Underground music

A Swedish poster promoting underground music bands

Underground music is music with practices perceived as outside, or somehow opposed to, mainstream popular music culture. Underground music is intimately tied to popular music culture as a whole, so there are important tensions within underground music because it appears to both assimilate and resist the forms and processes of popular music culture.

Underground music may be perceived as expressing sincerity, intimacy, and freedom of creative expression in opposition to those practices deemed formulaic or commercially driven. Notions of individuality and non-conformity are also commonly deployed in extolling the virtue of underground music. There are examples of underground music that are particularly difficult to encounter, such as the underground rock scenes in the pre-Mikhail Gorbachev Soviet Union, which have amassed a devoted following over the years (most notably for bands such as Kino). However, most underground music is readily accessible, although performances and recordings may be difficult for the uninitiated to find.[citation needed]

Underground music has also been used to describe musical phenomena ignored by the mainstream media, especially after the period of "decline" in the mainstream of heavy metal especially the bands Black Sabbath, Led Zeppelin and Deep Purple. The NWOBHM movement emerged which created a multitude of bands that kept heavy metal music alive and where it spread in the underground scene during the period of the mid 70's to the early 80's.[1][2][3][4][5]

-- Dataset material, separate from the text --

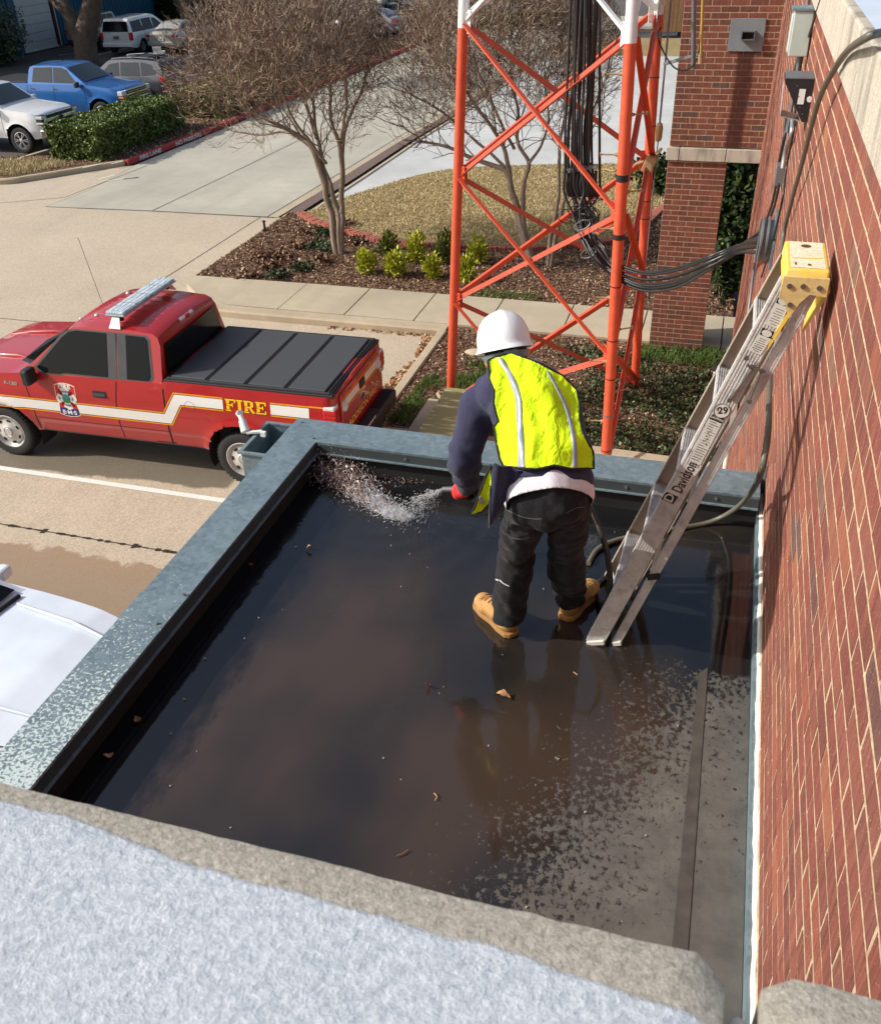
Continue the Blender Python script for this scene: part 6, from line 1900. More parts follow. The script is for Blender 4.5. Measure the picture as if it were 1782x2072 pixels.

Some underground styles eventually became mainstream, commercialized pop styles, such as the underground hip hop style of the early 1980s.[citation needed] In the 2000s, the increasing availability of the Internet and digital music technologies has made underground music easier to distribute using streaming audio and podcasts. Some experts in cultural studies now argue that "there is no underground" because the Internet has made what was underground music accessible to everyone at the click of a mouse. A current example of an underground internet music genre is Vaporwave. One expert, Martin Raymond, of London-based company The Future Laboratory, commented in an article in The Independent, saying trends in music, art, and politics are:

... now transmitted laterally and collaboratively via the internet. You once had a series of gatekeepers in the adoption of a trend: the innovator, the early adopter, the late adopter, the early mainstream, the late mainstream, and finally the conservative. But now it goes straight from the innovator to the mainstream.[6]

  1. ^ "The Official Black Sabbath Website :: The History of Black Sabbath". www.blacksabbath.com. Retrieved 2023-07-06.
  2. ^ "hmsoundhouse.com - The Heavy Metal Soundhouse and Bandwagon". 2015-11-17. Archived from the original on 2015-11-17. Retrieved 2023-06-27.
  3. ^ "The Living Archive of Underground Music: Sean T. Wright". The Living Archive of Underground Music. Retrieved 2023-06-27.
  4. ^ Tucker, John (2006). Suzie smiled...The new wave of British heavy metal. Church Stretton: Independent Music. ISBN 978-0-9549704-7-5.
  5. ^ Weinstein, Deena (2009-08-05). Heavy Metal: The Music And Its Culture. Hachette Books. ISBN 978-0-7867-5103-7.
  6. ^ "Meet the global scenester: He's hip. He's cool. He's everywhere". The Independent. 13 August 2008. Archived from the original on 24 September 2017.